Quilt-making business honors an ancestral tradition

February 19th, 2019
Kecia Escoe, owner of Umi's Comfort. (Photo courtesy of New Economy Initiative.)

Crafted quilts are threads that fasten memories, weave stories, and bind generations. They hold special meaning in ethnic cultures, where quilters are not only artisans but family historians.

Kecia Escoe knows this well. It’s a knowledge that courses in her blood. For most of her life, it was an undercurrent of which she was unaware. Then, in 2003, Kecia experienced “a shift in life cycle,” she said. As she gathered herself to push forward, she found herself designing and sewing quilts.

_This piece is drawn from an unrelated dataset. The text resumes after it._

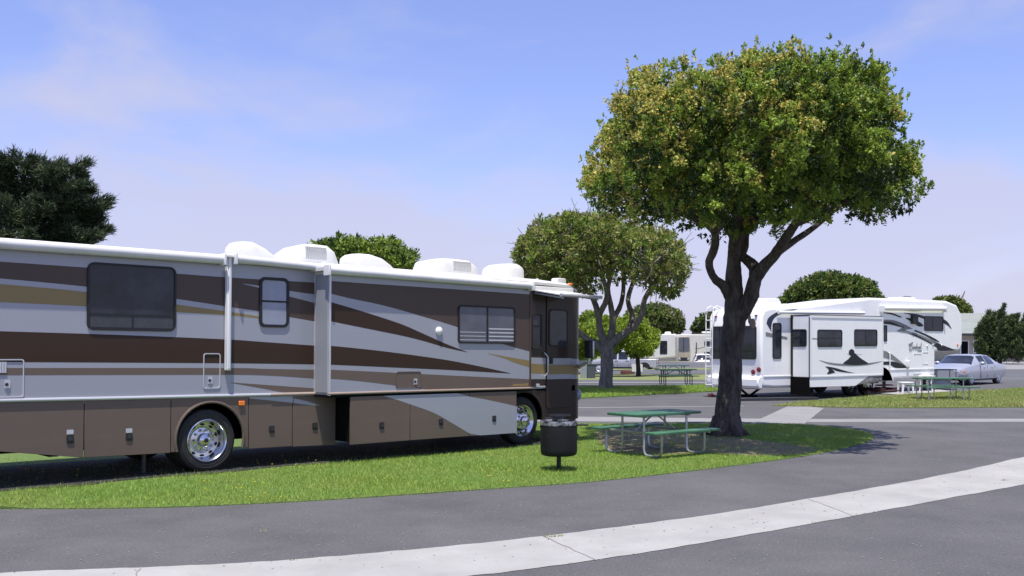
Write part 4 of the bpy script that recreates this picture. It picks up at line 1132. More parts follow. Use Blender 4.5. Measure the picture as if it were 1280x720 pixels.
round_tree('tree', 'dense dark hedge-like tree rising behind the white trailer roof', (1042, 470), 70, [(972, 385), (984, 362), (1000, 350), (1022, 343), (1045, 340), (1068, 344), (1088, 352), (1102, 366), (1112, 390), (1100, 410), (985, 410)], 3.2, 90, (.6, .95), 18, 10, .22, .10, [M_leafB, M_leafA, M_leafD], [.45, .35, .2],
    [[(1042, 470, 6), (1042, 430, 5), (1042, 390, 3)]], 44, base=Vector((at(1042, 70).x, 70, 0)))
round_tree('tree', 'low olive-green tree behind the nose of the white trailer and the house roof', (1188, 455), 118, [(1160, 382), (1172, 373), (1188, 370), (1203, 376), (1212, 388), (1216, 398), (1200, 404), (1165, 402)], 2.6, 34, (.6, 1.0), 9, 9, .34, .16, [M_leafD, M_leafB, M_leafA], [.4, .4, .2],
    [[(1188, 460, 4), (1188, 430, 3), (1188, 400, 2)], [(1194, 395, 1.6), (1198, 380, 1.5), (1203, 371, 1.1), (1206, 364, .5)]], 45, base=Vector((at(1188, 118).x, 118, 0)), twig_r=.05)

# ---- conifers: branches that end in ragged sprays
def conifer(name, label, base, branches, mats, weights, seed, needle, bark, trunk_pts, trunk_r, dens=26, tip=.9, droop=0.):
    t = thing(name, label, 'tree', base, 0)
    rng = np.random.default_rng(seed); random.seed(seed)
    tr = MB(); q, r = refine([Vector(p) for p in trunk_pts], trunk_r, 3); tr.tube(q, r, 10, 0, .07)
    P, Nn = [], []
    for a, b, wdt in branches:
        a, b = Vector(a), Vector(b); pts = limb(a, b, 7, .10, -.05)
        tr.tube(pts, taper(max(.03, wdt*.06), .01, 8), 5)
        Lb = (b-a).length; d0 = (b-a).normalized()
        k = int(Lb*dens)
        for i in range(k):
            s = rng.beta(1.5, .9)
            f = s*(len(pts)-1); j = min(int(f), len(pts)-2); p = pts[j].lerp(pts[j+1], f-j)
            spread = wdt*(1.08-s)**.55
            off = Vector(rng.normal(0, 1, 3)).normalized()*spread*rng.random()**.6
            off.z *= .55
            P.append(p+off); n = (d0*1.5+off.normalized()*.9+Vector((0, 0, .35-droop))).normalized(); Nn.append(n)
        for i in range(4): P.append(b-d0*.1*i); Nn.append(d0)
    tr.build('trunk', bark, t, smooth=80)
    P, Nn = np.array([tuple(p) for p in P]), np.array([tuple(n) for n in Nn])
    V, idx = rosettes(P, Nn, 9, needle[0], needle[1], needle[2], rng, 0)
    kinds = rng.choice(len(mats), len(P), p=weights)[idx]
    quick_mesh('crown', V, 4, mats, kinds, t); print(name, len(idx)); return t
def cypress():
    Yc = 48.; base = Vector((at(30, Yc).x, Yc, 0)); rng = random.Random(3)
    topz = at(0, Yc, 200).z
    br = []
    right = [(128, 297), (132, 287), (120, 272), (119, 262), (124, 247), (118, 241), (116, 232), (106, 222), (108, 204), (92, 216), (76, 208), (66, 199), (52, 203), (38, 195), (26, 196), (12, 200), (2, 208), (-14, 214), (-30, 226), (-46, 240), (-60, 260)]
    for px, py in right:
        tip = at(px, Yc, py)-base; tip.y += rng.uniform(-1.5, 1.5)
        h = tip.z-abs(tip.x)*rng.uniform(.25, .55)-.3
        br.append(((rng.uniform(-.2, .2), rng.uniform(-.2, .2), h), tuple(tip), .15))
        for k in range(2): br.append(((rng.uniform(-.2, .2), rng.uniform(-.2, .2), h-.2), (tip.x*rng.uniform(.82, 1.0), tip.y+rng.uniform(-.6, .6), tip.z-rng.uniform(.1, .5)), .16))
    for i in range(120):                                   # branches all round and inside
        z = rng.uniform(4.0, topz-.9); reach = 2.9*(1-((z-4.0)/(topz-3.0))**2.6)+.35
        a = rng.uniform(0, 2*math.pi); reach *= rng.uniform(.55, 1.0)
        br.append(((0, 0, z-.7), (reach*math.cos(a), reach*math.sin(a), z+rng.uniform(-.1, .6)), .24))
    conifer('cypress', 'dark ragged cypress rising behind the rear roof of the brown motorhome', base, br, [M_cyp, M_cyp2], [.78, .22], 8, (.36, .04, .22), M_bark3, [(0, 0, -.2), (.1, 0, 3), (0, 0, 7), (0, 0, topz-.7)], [.45, .35, .25, .05], dens=26)
cypress()
def juniper():
    Yc = 92.; base = Vector((at(1250, Yc).x, Yc, 0)); rng = random.Random(4)
    tips = [(1233, 390), (1242, 391), (1255, 382), (1262, 391), (1270, 394), (1278, 390), (1288, 393), (1226, 400), (1222, 412), (1296, 402), (1300, 415), (1219, 425)]
    br = []
    for px, py in tips:
        t = at(px, Yc, py)-base; s = at(px-14 if px > 1225 else px+8, Yc, py+34)-base
        y = rng.uniform(-1.2, 1.2)
        for k in range(2): br.append(((s.x*.7, y*.7, max(.6, s.z-1)), (t.x-.28*k+rng.uniform(-.1, .1), y+rng.uniform(-.3, .3), t.z-.5*k), .26))
    for i in range(150):
        a = rng.uniform(0, 6.3); rr = rng.uniform(.3, 2.5); z = rng.uniform(.1, 2.9); h = rng.uniform(.7, 1.6)
        br.append(((rr*math.cos(a)*.7, rr*math.sin(a)*.7, z*.75), (rr*math.cos(a)+h*.4, rr*math.sin(a), z+h), .36))
    conifer('juniper_shrub', 'dark shrubby juniper with upward twisting sprays in front of the house', base, br, [M_jun, M_jun2], [.68, .32], 9, (.26, .05, .3), M_bark3, [(0, 0, -.1), (0, 0, .8), (.2, 0, 1.6)], [.2, .16, .1], dens=30, droop=.0)['category'] = 'shrub'
juniper()
# ------------------------------------------------------------------ barbecue drum on a post
gb = at(698.5, EYE*F/(589-HZ), 589); gb.z = lawn_h(gb.x, gb.y)
gr = thing('barbecue_drum', 'black drum barbecue with a worn grey rim on a thin post in the front lawn', 'barbecue', gb, R(-12))
s_ = gb.y/F; zt_ = (589-527.5)*s_; zb_ = (589-570)*s_; rd = 23*s_
mb = MB(); mb.lathe([(.02, zb_+.005), (rd*.82, zb_), (rd*.93, zb_+.012), (rd*.985, zb_+.04), (rd, zb_+.09), (rd, zt_-.02), (rd*.985, zt_), (rd*.94, zt_), (rd*.93, zt_-.05), (rd*.92, zb_+.12), (.02, zb_+.09)], 48)
mb.build('drum', M_drum, gr)
mb = MB(); mb.lathe([(rd*.93, zt_-.06), (rd*1.015, zt_-.055), (rd*1.025, zt_-.015), (rd*1.0, zt_+.012), (rd*.94, zt_+.012), (rd*.92, zt_-.02)], 48, cap=False); mb.build('rim', M_rim, gr)
mb = MB(); mb.lathe([(.075, zb_-.012), (.075, zb_+.004)], 20); mb.lathe([(.036, -.02), (.036, zb_)], 16); mb.build('post', M_darksteel if False else M_black, gr)
mb = MB(); gx, gy, gz = .0, .12, zt_+.075; rg = 13*s_
mb.lathe([(rg-.012, gz), (rg, gz), (rg, gz+.022), (rg-.012, gz+.022), (rg-.012, gz)], 36, Matrix.Translation((gx, gy, 0)), cap=False)
for k in range(-5, 6):
    q = k*rg/6; h = math.sqrt(rg*rg-q*q); mb.box(gx+q-.004, gx+q+.004, gy-h, gy+h, gz+.008, gz+.018)
mb.box(gx-.012, gx+.012, gy+rg-.01, gy+rg+.02, zt_-.1, gz+.02)
mb.build('grate', M_darksteel, gr)
mb = MB(); mb.tube([(rd*.9, .02, zt_-.055), (rd+.1, .02, zt_-.05), (rd+.17, .02, zt_-.05)], .015, 8); mb.build('handle', M_black, gr)

# ------------------------------------------------------------------ picnic tables
def picnic_table(label, loc, yaw, Lg, top_m, leg_m, group='green picnic tables'):
    t = thing('picnic_table', label, 'picnic table', loc, yaw, group)
    h = Lg/2; mb = MB()
    for k, y in enumerate((-.255, 0, .255)): mb.box(-h, h, y-.122, y+.122, .70, .745)
    mb.build('tabletop', top_m, t, bevel=.008)
    for y in (-.70, .70):
        mb = MB(); mb.box(-h, h, y-.125, y+.125, .42, .46); mb.build('bench_seat', top_m, t, bevel=.008)
    for x in (-h*.66, h*.66):
        mb = MB()
        for s in (-1, 1):
            pts = [(x, s*.70, .425), (x, s*.70, .12), (x, s*.665, .05), (x, s*.60, .022), (x, s*.36, .022), (x, s*.30, .05), (x, s*.27, .12), (x, s*.27, .70)]
            mb.tube(pts, .021, 10)
        mb.tube([(x, -.62, .415), (x, .62, .415)], .018, 8); mb.box(x-.02, x+.02, -.36, .36, .675, .699)
        for s in (-1, 1): mb.box(x-.02, x+.02, s*.70-.12, s*.70+.12, .40, .419)
        mb.build('frame', leg_m, t)
    mb = MB()
    for s in (-1, 1): mb.tube([(s*.05, 0, .69), (s*h*.66, 0, .40)], .015, 8)
    mb.build('brace', leg_m, t); return t
tc_ = Vector((2.56, 17.87, 0)); tc_.z = lawn_h(tc_.x, tc_.y)+.0
picnic_table('green picnic table with galvanised legs on bare soil beside the big tree', tc_, R(37), 1.62, M_green, M_galv)
p = G(844.5, 482.8); p.z = .03
picnic_table('shade-darkened green picnic table on the island lawn under the grey-branched tree', p, R(3), 1.83, M_shadegreen, M_darksteel)  # boards and legs in darker colours that paint in the shade
p = G(842, 471.5); picnic_table('farthest small picnic table standing behind the shade-darkened island-lawn one', p, R(8), 1.83, M_shadegreen, M_darksteel)
p = G(1178, 500); p.z = .03
rt = picnic_table('green picnic table on the dry lawn in front of the white trailer nose', p, R(1), 1.83, M_green, M_galv)

# ------------------------------------------------------------------ white fifth-wheel trailer
tb = at(953, EYE*F/(500-HZ), 500); tb.z = 0
te = at(1203, 41.6); yaw = math.atan2(te.y-tb.y, te.x-tb.x)
tr_ = thing('travel_trailer', 'big white fifth-wheel trailer with black swooshes and a slide-out, parked behind the big tree', 'trailer', tb, yaw)
bpy.context.view_layer.update()
T = Frame(tr_); TW = 2.5; TS = .85
uE = T.side(1204, 420, 0)[0]
def tz(px, py, v=0.): return T.side(px, py, v)[1]
def tu(px, v=0.): return T.side(px, 430, v)[0]
print('TR', uE, 'roof', tz(960, 385), tz(1110, 374), 'bot', tz(960, 483), tz(1140, 474), 'nose', tz(1180, 423))
zb = tz(965, 485); zr1 = tz(960, 386); zr2 = tz(1120, 374); u1 = tu(1012); u2 = tu(1088); uN = tu(1169); zN = tz(1180, 439.3); zF = tz(1140, 471.5)
# body profile extruded across the width, then rounded
prof = [(0.02, zb+.05), (.0, zb+.25), (-.05, zb+1.0), (-.03, zr1-.25), (.10, zr1-.02), (.5, zr1+.06), (u1, zr1+.16), (u2, zr2+.02), (uE-1.2, zr2+.02), (uE-.45, zr2-.14), (uE-.12, zr2-.5), (uE-.02, zr2-1.0), (uE-.05, zN+.28), (uE-.25, zN+.02), (uN+.02, zN), (uN, zF), (tu(1085), zF-.08), (tu(1010), zb-.02), (.6, zb)]
mb = MB(); mb.prism(prof, sidefn, -TW+.001, -.001)
bodymb = mb
def tdecal(mb, pts, v, lay, mi=0): mb.face([(a, -(v+.004+.0025*lay), b) for a, b in T.poly(pts, v)], (0, -1, 0), mi+1)
D = lambda up, lo, lay, mi: tdecal(mb, band(up, lo), 0, lay, mi)
D([(958, 404), (960, 398), (966, 393), (976, 388.5), (998, 386)], [(964.5, 415), (964, 409), (966, 400), (972, 394), (980, 390.5), (990, 388.5)], 1, 2)
D([(957, 415), (970, 418), (984, 421.5)], [(957, 420), (970, 422), (984, 424)], 1, 1)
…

The skill seemed to flow through her hands from an unknown source. It was an inherited gift, she would come to discover from her elders. The art of quilting goes back six generations in her family, beginning in the West African country of Benin. She was picking up an ancestral thread to stitch a new direction for herself.

“When I am making a quilt, I go into a type of trance,” Kecia said. “When I’m done, I look at it with some surprise and think: I did that!”

A quilt designed and made by Kecia (click the image to see other designs on Umi’s Comfort Instagram)

Not only does quilting run in her blood, but so, too, does an entrepreneurial current. Her grandmother owned beauty shops in Detroit, and she persuaded relatives to come from the South to take advantage of business and work opportunities in the city. Continuing this family tradition, Kecia started her own company, called Umi’s Comfort, to make and restore quilts. “Umi” is an Arabic word that means “my mother.” The warmth of a handmade quilt that embodies familial memories and mementos can feel like a maternal embrace, and provide some comfort when one is apart from family.

Although Kecia had good business instincts, she understood that it would be beneficial to take a small business program to coalesce her ideas. She decided to enroll in Southwest Solutions’ ProsperUS Detroit program, which trains and assists minority and immigrant entrepreneurs who want to establish or grow small businesses in Detroit neighborhoods. Kecia completed the program about three years ago.

“ProsperUS was definitely helpful,” Kecia said. “It allowed me to articulate my thoughts about my business into a plan, and to consider how to market and customize my designs to attract more customers.”

In addition to ProsperUS, Kecia has been resourceful in reaching out to other programs that help aspiring small businesses in Detroit. She received a Motor City Match award to provide free technical advice about blueprinting the space where she is setting up shop. Kecia also received an NEIdeas award last year for $10,000 to purchase design software and sewing equipment so she can increase her quilt sales.

Kecia expects to open her shop in the Russell Woods neighborhood in the late spring. She is transforming a once-vacant building to become the location of Umi’s Comfort, where she will create and sell the quilts and custom bowls and also offer quilt-making workshops.

“I’m hoping that my shop will contribute to revitalizing the neighborhood,” Kecia said. “There used to be many businesses here, and I think we could have a vibrant local business district again.”

When a customer commissions a quilt from Kecia, she listens intently to their story and what they want to quilt to express through images, patterns and materials. She then draws out a few designs and gives the customer a choice. Once the choice is made, the handiwork begins.

“When I give the customer the finished quilt, they often have an emotional reaction,” Kecia said. “Some even cry.”

In addition to commissions, Kecia creates quilts for her own artistic and storytelling purposes. She is currently designing a quilt to represent moments in the history of the black race in America. The quilt will include references to the slave trade, plantation life, “laughing barrels,” sharecropping, Jim Crow, the Civil Rights movement, men and women who advanced the great cause, and more.

“The quilt is meant to express our resiliency and the verse ‘We don’t die, we multiply,’ meaning that even though they’ve tried to destroy us, we’ve survived and thrived,” Kecia said.

Because of the powerful message in her art, Kecia has had her quilts displayed at the Charles H. Wright Museum of African American History and other public venues.